Recorded data

-------

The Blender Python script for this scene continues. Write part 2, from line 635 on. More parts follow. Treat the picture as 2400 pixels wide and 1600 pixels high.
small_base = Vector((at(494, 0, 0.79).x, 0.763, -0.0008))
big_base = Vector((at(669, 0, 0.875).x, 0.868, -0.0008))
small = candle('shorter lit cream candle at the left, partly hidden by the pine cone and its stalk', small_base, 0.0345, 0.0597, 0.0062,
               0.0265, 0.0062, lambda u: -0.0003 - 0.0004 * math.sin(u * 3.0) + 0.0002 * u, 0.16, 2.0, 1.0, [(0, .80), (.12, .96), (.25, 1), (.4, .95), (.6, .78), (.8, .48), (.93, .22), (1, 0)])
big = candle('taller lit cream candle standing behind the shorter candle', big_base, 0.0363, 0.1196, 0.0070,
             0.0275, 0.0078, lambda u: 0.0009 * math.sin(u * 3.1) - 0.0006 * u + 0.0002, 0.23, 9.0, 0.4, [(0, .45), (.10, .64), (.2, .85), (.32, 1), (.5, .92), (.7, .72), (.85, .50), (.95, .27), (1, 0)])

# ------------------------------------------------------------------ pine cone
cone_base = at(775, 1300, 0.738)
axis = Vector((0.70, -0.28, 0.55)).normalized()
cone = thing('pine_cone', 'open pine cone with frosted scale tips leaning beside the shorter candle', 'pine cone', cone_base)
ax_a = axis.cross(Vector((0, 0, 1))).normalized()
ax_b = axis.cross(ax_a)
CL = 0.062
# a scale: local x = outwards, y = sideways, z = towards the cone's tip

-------

Exactly as written, please reproduce the lines from the first line of the data to the line containing "0.0275, 0.0078, lambda", inclusive, and nothing else.

The Blender Python script for this scene continues. Write part 2, from line 635 on. More parts follow. Treat the picture as 2400 pixels wide and 1600 pixels high.
small_base = Vector((at(494, 0, 0.79).x, 0.763, -0.0008))
big_base = Vector((at(669, 0, 0.875).x, 0.868, -0.0008))
small = candle('shorter lit cream candle at the left, partly hidden by the pine cone and its stalk', small_base, 0.0345, 0.0597, 0.0062,
               0.0265, 0.0062, lambda u: -0.0003 - 0.0004 * math.sin(u * 3.0) + 0.0002 * u, 0.16, 2.0, 1.0, [(0, .80), (.12, .96), (.25, 1), (.4, .95), (.6, .78), (.8, .48), (.93, .22), (1, 0)])
big = candle('taller lit cream candle standing behind the shorter candle', big_base, 0.0363, 0.1196, 0.0070,
             0.0275, 0.0078, lambda u: 0.0009 * math.sin(u * 3.1) - 0.0006 * u + 0.0002, 0.23, 9.0, 0.4, [(0, .45), (.10, .64), (.2, .85), (.32, 1), (.5, .92), (.7, .72), (.85, .50), (.95, .27), (1, 0)])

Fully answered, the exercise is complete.